* SHORT EXERCISE
Repeat exactly, and only, the lines below starting at the line that contains "Continue the Blender Python script for this scene: part 5, from" and ending at the line that contains "0.9 * near_base(p), 1.7)", inclusive of both.

* DATA FOR THIS TASK
* * * * * * *

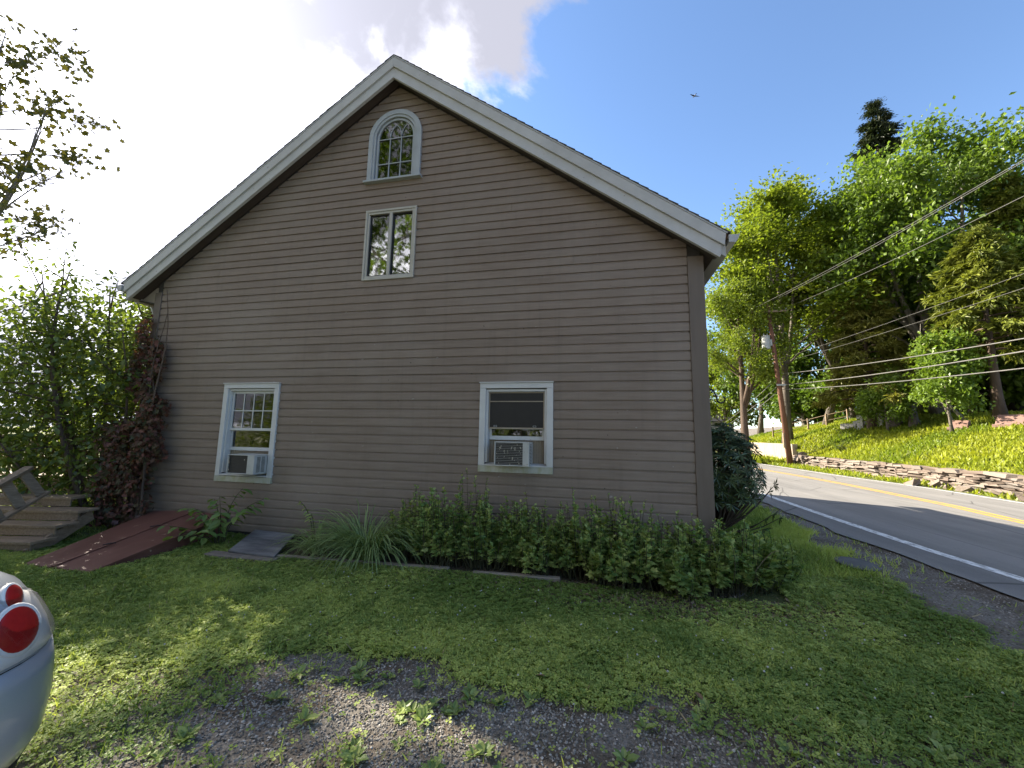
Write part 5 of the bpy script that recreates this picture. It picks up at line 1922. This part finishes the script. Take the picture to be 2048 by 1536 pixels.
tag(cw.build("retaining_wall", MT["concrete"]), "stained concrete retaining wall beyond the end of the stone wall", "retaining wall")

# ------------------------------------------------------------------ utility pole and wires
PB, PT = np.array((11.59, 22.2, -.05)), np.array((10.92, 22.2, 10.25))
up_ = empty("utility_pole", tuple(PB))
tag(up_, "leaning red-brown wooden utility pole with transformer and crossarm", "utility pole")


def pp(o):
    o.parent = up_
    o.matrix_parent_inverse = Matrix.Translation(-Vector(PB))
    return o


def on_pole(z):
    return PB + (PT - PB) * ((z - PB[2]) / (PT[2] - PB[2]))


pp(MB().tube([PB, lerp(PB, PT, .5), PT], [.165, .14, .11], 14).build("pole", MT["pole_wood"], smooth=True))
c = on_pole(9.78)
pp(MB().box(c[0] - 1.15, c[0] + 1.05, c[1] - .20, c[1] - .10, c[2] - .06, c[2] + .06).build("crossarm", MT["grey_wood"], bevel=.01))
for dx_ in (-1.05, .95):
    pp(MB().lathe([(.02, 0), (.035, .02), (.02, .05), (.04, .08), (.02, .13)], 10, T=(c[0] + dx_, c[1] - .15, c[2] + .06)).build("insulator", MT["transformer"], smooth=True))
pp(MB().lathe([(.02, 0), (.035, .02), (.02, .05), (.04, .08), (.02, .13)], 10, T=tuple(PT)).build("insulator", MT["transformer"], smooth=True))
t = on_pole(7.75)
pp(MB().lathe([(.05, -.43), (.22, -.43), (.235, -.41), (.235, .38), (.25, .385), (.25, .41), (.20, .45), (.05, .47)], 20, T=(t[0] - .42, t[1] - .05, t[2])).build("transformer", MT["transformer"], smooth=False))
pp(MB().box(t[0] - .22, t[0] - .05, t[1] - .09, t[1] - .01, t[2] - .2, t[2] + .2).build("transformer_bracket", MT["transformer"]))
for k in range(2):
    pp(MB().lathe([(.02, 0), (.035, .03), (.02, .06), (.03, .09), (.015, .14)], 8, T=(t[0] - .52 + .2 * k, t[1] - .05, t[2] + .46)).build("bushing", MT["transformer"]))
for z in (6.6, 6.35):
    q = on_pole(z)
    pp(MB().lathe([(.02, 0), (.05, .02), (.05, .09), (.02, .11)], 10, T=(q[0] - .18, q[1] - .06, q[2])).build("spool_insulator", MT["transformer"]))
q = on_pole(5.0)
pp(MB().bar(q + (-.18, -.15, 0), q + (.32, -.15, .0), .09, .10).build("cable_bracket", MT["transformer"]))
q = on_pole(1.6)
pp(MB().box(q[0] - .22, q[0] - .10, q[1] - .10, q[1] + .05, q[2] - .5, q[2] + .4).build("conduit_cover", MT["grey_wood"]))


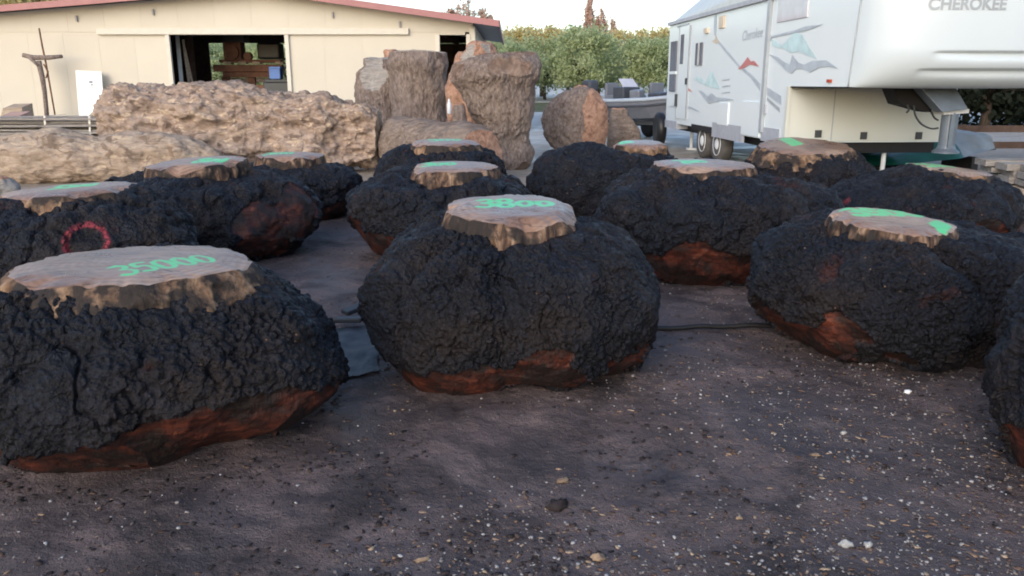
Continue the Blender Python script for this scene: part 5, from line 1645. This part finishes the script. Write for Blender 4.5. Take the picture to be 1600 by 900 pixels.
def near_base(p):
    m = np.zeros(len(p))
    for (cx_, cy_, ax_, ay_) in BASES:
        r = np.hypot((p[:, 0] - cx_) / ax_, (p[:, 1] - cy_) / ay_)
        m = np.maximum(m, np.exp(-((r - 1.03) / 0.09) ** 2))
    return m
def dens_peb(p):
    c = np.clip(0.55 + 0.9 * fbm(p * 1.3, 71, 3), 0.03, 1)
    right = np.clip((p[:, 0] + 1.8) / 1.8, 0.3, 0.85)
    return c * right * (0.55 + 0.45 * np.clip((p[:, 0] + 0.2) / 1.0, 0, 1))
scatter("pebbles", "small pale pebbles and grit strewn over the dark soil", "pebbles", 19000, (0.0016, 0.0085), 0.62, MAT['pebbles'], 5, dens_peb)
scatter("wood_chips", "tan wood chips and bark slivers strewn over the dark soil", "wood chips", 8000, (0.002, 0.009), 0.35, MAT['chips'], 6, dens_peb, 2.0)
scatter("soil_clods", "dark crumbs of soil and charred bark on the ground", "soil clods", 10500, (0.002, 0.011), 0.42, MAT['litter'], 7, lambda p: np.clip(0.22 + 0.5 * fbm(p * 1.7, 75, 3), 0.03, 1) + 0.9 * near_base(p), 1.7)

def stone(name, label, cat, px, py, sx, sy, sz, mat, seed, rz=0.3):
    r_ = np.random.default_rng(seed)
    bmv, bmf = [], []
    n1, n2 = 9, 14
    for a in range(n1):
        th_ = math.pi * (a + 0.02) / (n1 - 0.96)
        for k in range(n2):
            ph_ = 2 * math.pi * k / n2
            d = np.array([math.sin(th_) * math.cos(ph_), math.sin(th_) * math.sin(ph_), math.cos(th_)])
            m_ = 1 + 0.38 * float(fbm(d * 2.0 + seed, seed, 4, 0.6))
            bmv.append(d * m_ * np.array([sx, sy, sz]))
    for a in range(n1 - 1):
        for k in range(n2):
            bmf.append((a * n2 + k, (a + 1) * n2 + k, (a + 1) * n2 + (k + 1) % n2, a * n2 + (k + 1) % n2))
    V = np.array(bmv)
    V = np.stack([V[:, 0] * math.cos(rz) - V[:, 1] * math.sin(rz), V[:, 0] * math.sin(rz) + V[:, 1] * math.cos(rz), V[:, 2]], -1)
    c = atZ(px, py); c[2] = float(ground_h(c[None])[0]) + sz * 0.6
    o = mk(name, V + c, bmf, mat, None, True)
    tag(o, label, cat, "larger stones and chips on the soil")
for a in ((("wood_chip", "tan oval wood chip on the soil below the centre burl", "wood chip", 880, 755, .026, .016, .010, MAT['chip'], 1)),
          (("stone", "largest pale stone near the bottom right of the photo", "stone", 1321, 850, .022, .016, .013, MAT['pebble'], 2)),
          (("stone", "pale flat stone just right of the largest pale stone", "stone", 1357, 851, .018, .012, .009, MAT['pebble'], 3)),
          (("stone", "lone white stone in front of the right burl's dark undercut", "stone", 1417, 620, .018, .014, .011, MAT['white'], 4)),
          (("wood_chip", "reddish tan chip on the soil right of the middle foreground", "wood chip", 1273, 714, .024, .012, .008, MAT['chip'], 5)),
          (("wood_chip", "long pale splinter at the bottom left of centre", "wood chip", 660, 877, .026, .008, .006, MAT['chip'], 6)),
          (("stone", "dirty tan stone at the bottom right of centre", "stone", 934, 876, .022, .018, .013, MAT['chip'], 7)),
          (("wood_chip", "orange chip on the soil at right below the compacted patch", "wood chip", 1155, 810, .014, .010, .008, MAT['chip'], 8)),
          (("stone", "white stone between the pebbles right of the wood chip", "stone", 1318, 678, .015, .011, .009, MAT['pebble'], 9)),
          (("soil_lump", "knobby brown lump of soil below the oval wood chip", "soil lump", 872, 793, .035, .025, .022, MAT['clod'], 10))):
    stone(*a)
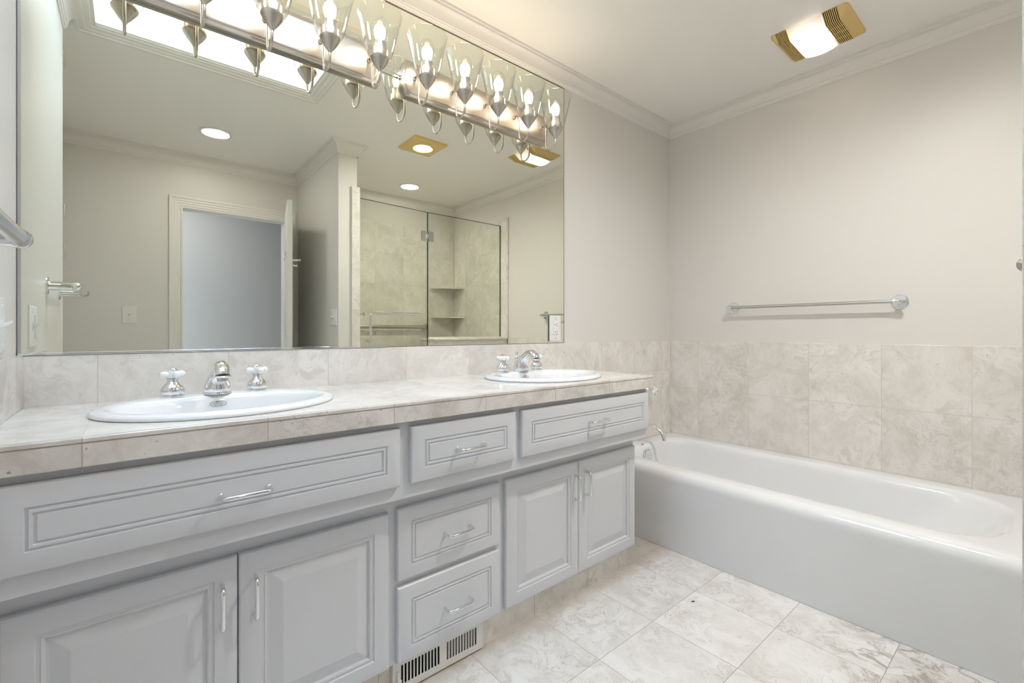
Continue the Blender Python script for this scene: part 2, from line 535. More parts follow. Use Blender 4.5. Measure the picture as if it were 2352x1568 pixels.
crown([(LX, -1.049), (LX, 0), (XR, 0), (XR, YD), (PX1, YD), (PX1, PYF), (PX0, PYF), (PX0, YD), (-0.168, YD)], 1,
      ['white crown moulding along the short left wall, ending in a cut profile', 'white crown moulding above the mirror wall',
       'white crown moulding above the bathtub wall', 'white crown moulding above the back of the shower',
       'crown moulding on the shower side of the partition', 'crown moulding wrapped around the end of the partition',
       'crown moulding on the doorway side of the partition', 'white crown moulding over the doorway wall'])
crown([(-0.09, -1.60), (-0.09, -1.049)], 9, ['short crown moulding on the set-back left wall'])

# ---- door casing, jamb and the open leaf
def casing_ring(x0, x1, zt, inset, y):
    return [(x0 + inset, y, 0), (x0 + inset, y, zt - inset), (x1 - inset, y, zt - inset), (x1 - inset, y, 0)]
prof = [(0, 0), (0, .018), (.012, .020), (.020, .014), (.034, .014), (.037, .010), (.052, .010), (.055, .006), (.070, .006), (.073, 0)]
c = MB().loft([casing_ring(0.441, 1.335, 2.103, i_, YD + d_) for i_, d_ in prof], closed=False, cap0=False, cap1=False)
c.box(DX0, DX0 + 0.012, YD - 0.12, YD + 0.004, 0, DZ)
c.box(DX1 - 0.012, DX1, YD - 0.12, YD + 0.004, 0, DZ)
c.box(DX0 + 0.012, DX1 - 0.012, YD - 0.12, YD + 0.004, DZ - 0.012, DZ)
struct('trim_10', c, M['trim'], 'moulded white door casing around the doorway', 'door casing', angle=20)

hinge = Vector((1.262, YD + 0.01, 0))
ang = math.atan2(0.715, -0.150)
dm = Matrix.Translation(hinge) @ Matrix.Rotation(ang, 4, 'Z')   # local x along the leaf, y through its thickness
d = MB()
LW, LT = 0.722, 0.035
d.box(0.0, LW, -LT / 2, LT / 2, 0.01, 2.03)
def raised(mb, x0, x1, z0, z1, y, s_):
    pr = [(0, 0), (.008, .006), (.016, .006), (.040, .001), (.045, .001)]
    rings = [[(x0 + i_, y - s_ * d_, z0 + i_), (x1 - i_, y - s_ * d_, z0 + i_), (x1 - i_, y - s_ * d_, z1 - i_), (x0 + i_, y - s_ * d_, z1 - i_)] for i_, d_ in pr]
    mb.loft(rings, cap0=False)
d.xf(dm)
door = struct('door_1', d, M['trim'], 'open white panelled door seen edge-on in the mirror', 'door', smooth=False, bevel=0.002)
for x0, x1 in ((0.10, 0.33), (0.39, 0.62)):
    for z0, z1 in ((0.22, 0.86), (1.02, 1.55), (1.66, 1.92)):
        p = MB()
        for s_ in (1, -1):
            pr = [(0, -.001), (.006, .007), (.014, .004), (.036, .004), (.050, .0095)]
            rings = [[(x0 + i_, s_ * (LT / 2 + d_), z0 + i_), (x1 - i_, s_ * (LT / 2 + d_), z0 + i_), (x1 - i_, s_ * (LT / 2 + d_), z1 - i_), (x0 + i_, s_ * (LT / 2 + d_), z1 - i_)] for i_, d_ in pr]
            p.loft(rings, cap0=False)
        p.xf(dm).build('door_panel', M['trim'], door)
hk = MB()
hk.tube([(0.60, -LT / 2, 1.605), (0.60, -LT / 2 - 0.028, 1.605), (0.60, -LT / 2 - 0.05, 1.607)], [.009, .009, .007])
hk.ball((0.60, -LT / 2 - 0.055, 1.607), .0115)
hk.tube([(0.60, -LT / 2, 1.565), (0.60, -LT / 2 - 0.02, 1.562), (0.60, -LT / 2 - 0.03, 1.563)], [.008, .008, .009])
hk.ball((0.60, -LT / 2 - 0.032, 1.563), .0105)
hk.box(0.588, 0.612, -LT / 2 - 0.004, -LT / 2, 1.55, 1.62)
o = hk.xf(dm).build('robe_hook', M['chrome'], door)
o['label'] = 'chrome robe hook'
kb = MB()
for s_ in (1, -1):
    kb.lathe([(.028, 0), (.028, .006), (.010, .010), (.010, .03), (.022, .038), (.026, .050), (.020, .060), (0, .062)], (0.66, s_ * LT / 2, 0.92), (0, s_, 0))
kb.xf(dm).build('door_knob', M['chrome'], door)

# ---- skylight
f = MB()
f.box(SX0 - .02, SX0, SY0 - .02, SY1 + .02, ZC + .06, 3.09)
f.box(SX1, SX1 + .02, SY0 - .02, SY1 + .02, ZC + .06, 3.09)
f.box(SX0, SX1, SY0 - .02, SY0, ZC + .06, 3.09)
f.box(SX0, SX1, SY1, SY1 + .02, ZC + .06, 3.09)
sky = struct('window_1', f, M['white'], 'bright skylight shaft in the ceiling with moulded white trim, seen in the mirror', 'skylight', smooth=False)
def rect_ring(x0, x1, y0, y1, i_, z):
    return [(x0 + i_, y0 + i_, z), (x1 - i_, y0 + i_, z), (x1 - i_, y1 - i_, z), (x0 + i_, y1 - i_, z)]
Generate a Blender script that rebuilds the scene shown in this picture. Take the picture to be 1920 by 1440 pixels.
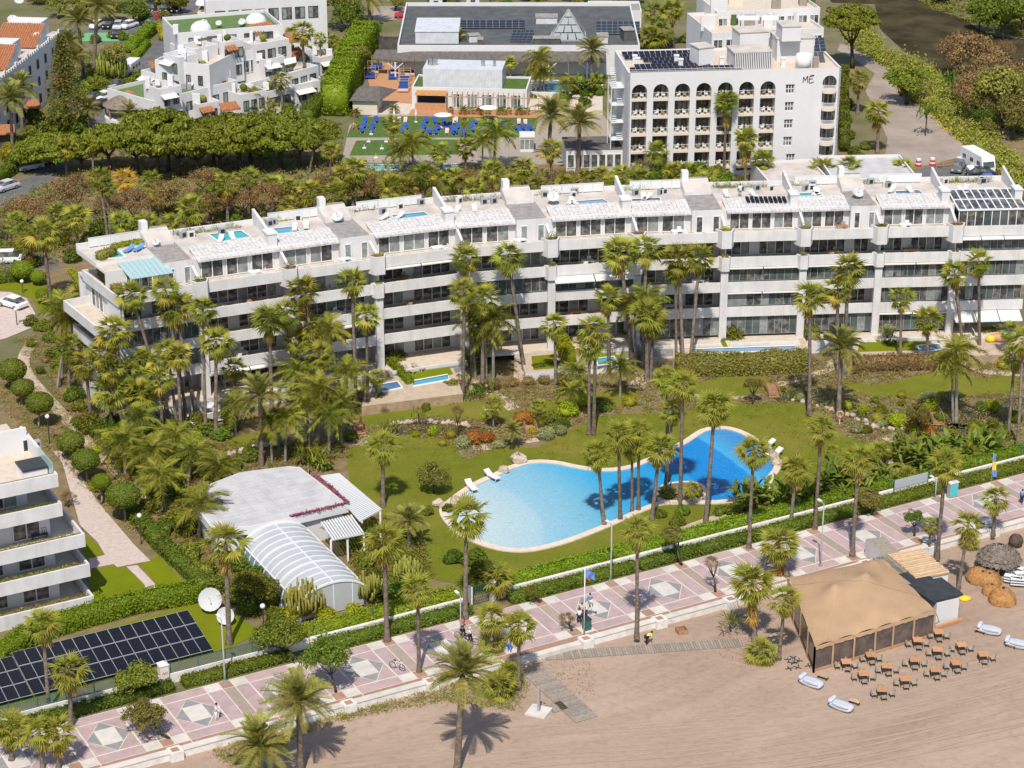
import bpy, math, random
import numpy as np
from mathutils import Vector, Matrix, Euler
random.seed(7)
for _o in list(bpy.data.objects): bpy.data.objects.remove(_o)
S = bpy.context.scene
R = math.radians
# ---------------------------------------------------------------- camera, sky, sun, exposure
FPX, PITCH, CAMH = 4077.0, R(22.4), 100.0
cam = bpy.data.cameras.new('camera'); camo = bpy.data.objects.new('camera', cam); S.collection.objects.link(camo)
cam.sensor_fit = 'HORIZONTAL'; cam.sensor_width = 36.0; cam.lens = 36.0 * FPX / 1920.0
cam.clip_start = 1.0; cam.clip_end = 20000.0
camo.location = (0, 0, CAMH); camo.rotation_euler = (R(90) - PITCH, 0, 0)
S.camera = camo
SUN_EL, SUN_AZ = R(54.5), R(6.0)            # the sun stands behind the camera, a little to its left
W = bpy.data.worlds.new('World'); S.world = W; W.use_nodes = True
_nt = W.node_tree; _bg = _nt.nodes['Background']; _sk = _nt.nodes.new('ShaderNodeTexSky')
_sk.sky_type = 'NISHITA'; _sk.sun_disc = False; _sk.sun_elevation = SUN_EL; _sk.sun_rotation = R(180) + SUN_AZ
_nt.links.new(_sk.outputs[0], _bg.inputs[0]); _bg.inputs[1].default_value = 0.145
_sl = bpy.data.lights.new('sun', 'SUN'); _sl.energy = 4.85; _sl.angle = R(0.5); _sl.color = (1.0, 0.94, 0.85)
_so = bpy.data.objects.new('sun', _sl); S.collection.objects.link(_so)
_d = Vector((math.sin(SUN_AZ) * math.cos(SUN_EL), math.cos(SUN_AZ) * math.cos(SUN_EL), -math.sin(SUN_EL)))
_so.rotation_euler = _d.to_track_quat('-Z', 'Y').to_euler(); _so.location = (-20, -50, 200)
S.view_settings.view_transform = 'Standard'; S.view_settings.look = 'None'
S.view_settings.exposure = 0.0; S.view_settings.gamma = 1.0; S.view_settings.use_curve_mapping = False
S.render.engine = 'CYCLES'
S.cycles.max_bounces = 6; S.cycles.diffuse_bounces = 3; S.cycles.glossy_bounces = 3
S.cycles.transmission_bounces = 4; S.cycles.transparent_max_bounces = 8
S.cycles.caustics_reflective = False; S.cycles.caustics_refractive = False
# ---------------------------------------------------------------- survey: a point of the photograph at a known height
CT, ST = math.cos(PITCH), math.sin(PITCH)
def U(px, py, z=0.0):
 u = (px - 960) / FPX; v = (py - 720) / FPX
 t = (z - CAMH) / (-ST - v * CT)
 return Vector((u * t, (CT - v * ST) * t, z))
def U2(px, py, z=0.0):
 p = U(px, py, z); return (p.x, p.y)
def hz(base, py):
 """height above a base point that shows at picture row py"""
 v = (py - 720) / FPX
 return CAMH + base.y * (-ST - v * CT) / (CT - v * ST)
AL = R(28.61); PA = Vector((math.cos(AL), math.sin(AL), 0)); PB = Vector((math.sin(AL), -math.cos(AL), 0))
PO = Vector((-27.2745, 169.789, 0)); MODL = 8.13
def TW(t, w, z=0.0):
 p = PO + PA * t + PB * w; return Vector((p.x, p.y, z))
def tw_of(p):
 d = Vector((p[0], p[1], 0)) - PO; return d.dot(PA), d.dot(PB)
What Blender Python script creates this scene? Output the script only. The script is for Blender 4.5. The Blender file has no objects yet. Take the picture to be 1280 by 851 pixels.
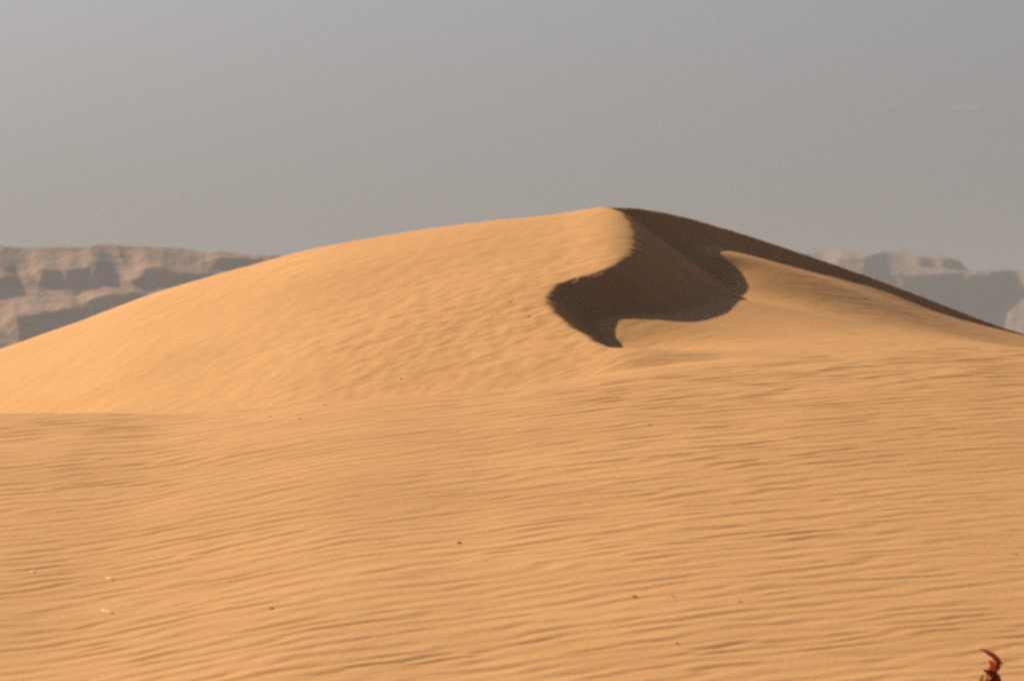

* * * * * * *

* EXERCISE SOLUTION
Continue the Blender Python script for this scene: part 5, from line 1645. This part finishes the script. Write for Blender 4.5. Take the picture to be 1600 by 900 pixels.
def near_base(p):
    m = np.zeros(len(p))
    for (cx_, cy_, ax_, ay_) in BASES:
        r = np.hypot((p[:, 0] - cx_) / ax_, (p[:, 1] - cy_) / ay_)
        m = np.maximum(m, np.exp(-((r - 1.03) / 0.09) ** 2))
    return m
def dens_peb(p):
    c = np.clip(0.55 + 0.9 * fbm(p * 1.3, 71, 3), 0.03, 1)
    right = np.clip((p[:, 0] + 1.8) / 1.8, 0.3, 0.85)
    return c * right * (0.55 + 0.45 * np.clip((p[:, 0] + 0.2) / 1.0, 0, 1))
scatter("pebbles", "small pale pebbles and grit strewn over the dark soil", "pebbles", 19000, (0.0016, 0.0085), 0.62, MAT['pebbles'], 5, dens_peb)
scatter("wood_chips", "tan wood chips and bark slivers strewn over the dark soil", "wood chips", 8000, (0.002, 0.009), 0.35, MAT['chips'], 6, dens_peb, 2.0)
scatter("soil_clods", "dark crumbs of soil and charred bark on the ground", "soil clods", 10500, (0.002, 0.011), 0.42, MAT['litter'], 7, lambda p: np.clip(0.22 + 0.5 * fbm(p * 1.7, 75, 3), 0.03, 1) + 0.9 * near_base(p), 1.7)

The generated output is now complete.